The high growth companies, known as gazelles, are those that can grow to $20 million in sales or enterprise value, sell a global product or service and succeed in attracting professional investment capital.

These are the young companies that provide all the job growth in the country. Our market leading exporters serve the economy by adding wealth, by protecting and maintaining the current job base, but they don’t add jobs. Actually, they have been shown to systematically reduce jobs as they merge, out-source and streamline.

BizStarts, which provides a support system for aspiring entrepreneurs, believes that the rate of high growth startups can be doubled as the region creates an entrepreneurial ecosystem. Instead of episodic occurrences, the creation of new companies will become systematic.

The major piece of help from the state has been the bipartisan Act 255 tax credits, which gives angel and venture investors a 25% tax break. That helps mitigate the high level of risk involved in early stage investing.

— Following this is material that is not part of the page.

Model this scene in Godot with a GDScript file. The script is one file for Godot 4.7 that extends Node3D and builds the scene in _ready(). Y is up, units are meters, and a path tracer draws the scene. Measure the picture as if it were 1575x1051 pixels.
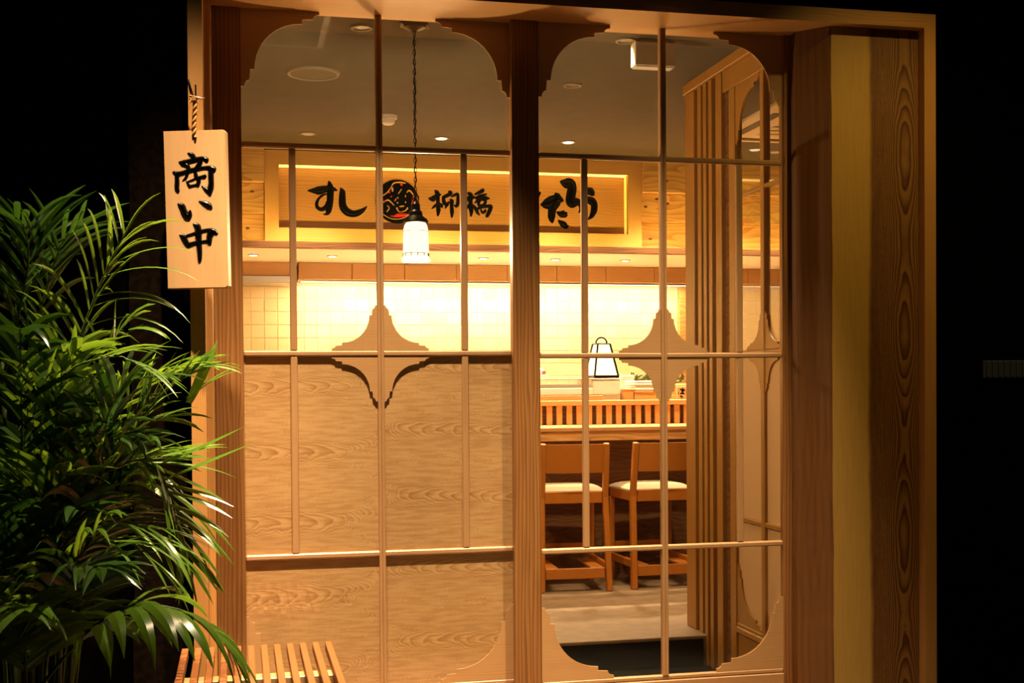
extends Node3D
# A wooden lattice shopfront at night, seen from outside: x runs along the facade, y up, z towards the street; the front door leaf stands at z = 0.

const EYE := Vector3(0.0, 1.40, 4.65)
const CEIL := 2.92      # interior ceiling
const STEP := 0.152     # raised dining floor
var M := {}
var rng := RandomNumberGenerator.new()


const WARM := Color(1.0, 0.86, 0.64)
const AMBER := Color(1.0, 0.84, 0.42)
const OUTSIDE := Color(1.0, 0.88, 0.70)
const DIM := Color(1.0, 0.84, 0.46)
const UNDER := 6.0
const SIGNLED := 2.2
const PENDANT := 1.2
const KITCHEN := 4.2
const ROOM := 5.0
const X_LED0 := -0.2
const X_LED1 := 4.2


func _ready() -> void:
	# camera: fitted to the facade's vanishing points; the frame is cut from the upper part of a level-ish view
	var cam := Camera3D.new()
	cam.name = "camera"
	add_child(cam)
	var f := 1903.83
	cam.set_frustum(1051.0 / f * 0.05, Vector2(0.0, (619.98 - 525.5) / f * 0.05), 0.05, 100.0)
	cam.position = EYE
	cam.basis = Basis(Vector3.UP, deg_to_rad(-12.396)) * Basis(Vector3.RIGHT, deg_to_rad(-0.869)) * Basis(Vector3.BACK, deg_to_rad(-0.407))
	cam.current = true
	var we := WorldEnvironment.new()
	we.name = "environment"
	var env := Environment.new()
	env.background_mode = Environment.BG_COLOR
	env.background_color = Color(0.004, 0.004, 0.005)
	env.tonemap_mode = Environment.TONE_MAPPER_LINEAR
	env.tonemap_exposure = 1.0
	env.sdfgi_enabled = true
	env.ssao_enabled = true
	env.ssil_enabled = true
	we.environment = env
	add_child(we)
	var main_at := V(0.55, 4.4, 0.95)
	var main_to := V(0.50, 0.0, 0.40)
	var left_at := V(-0.12, 4.4, 0.95)
	var left_to := V(-0.22, 0.0, 0.40)
	var right_at := V(1.62, 4.4, 0.95)
	var right_to := V(1.55, 0.0, 0.40)
	var side_at := V(2.6, 3.75, 1.45)
	var side_to := V(2.5, 0.9, 0.1)
	spot("facade_spot", main_at, main_to, OUTSIDE, 56.0, 20.5, 1.0, 0.03)
	spot("facade_spot", right_at, right_to, OUTSIDE, 46.0, 18.0, 1.0, 0.03)
	spot("facade_spot", left_at, left_to, OUTSIDE, 54.0, 17.0, 1.0, 0.03)
	spot("facade_spot", side_at, side_to, DIM, 2.5, 34.0, 0.8, 0.03)

	make_materials()
	M.lamp_soffit = glow(Color(1.0, 0.93, 0.78), 4.0)
	M.lamp_strip = glow(Color(1.0, 0.90, 0.66), 3.0)
	M.lamp_down = glow(Color(1.0, 0.95, 0.85), 2.2)
	M.lamp_dim = glow(Color(0.55, 0.48, 0.38), 0.5)
	M.lamp_paper = glow(Color(1.0, 0.92, 0.74), 1.4)
	M.lamp_pendant = glow(Color(1.0, 0.94, 0.80), 1.5)
	M.lamp_line = glow(Color(1.0, 0.86, 0.45), 2.0)
	M.lamp_dimline = glow(Color(1.0, 0.80, 0.30), 0.9)
	M.lamp_spot = glow(Color(1.0, 0.9, 0.7), 3.0)

	build_facade()
	build_room()
	build_screen()
	build_sign()
	build_counter()
	build_chairs()
	build_pendant()
	build_ceiling_things()
	build_plaque()
	build_bench()
	build_palm()
	lamp_head(main_at, main_to, "black can spot lamp on an arm over the left leaf, above the frame")
	lamp_head(right_at, right_to, "black can spot lamp on an arm high over the right leaf")
	lamp_head(side_at, side_to, "black can spot lamp on a lower arm in front of the cedar post")
	lamp_head(left_at, left_to, "black can spot lamp on an arm over the palm, left of the frame")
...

There is also a break on capital gains tax if investors reinvest their wins in Wisconsin companies.

There is a recommendation in the “Be Bold – The Wisconsin Prosperity Strategy” for the creation of ten-year, billion dollar fund for the advancement of innovative technologies and startups, but it is not getting much traction amidst the fiscal and political turmoil in Madison.

The state’s heavy debt load is a major impediment to creating such fund, even though other states, like Ohio and Kansas, have deployed them to great advantage. The Wisconsin cupboard is bare.

Nonetheless, the argument can be made that tough times is exactly when the state should step in with some supplementary investment in the innovation economy. So said Dan Berglund, CEO of the State Science and Technology Institute, which tracks efforts to build technology-based economies: “In a down economy, now is the time when you really have to invest in the future. It’s even more critical at this point.”

Other states, especially those in the beleaguered Rust Belt, are trying all kinds of methods to accelerate a startup economy. In contrast, Wisconsin still has a dearth of early stage money. The network of angel groups across the state is more hype than reality. Only a few are really doing deals on a consistent basis.

What Wisconsin really needs is a network of six to ten early stage funds spread across the state. Each fund could consist of locally raised private dollars coupled with a smaller match of public funds.

Right now, it doesn’t look good for public matching funds. Wedge politics appears the priority.

It appears that a build-up of early stage funds to propel the creation of new companies and their high pay jobs will have to come solely from the private sector.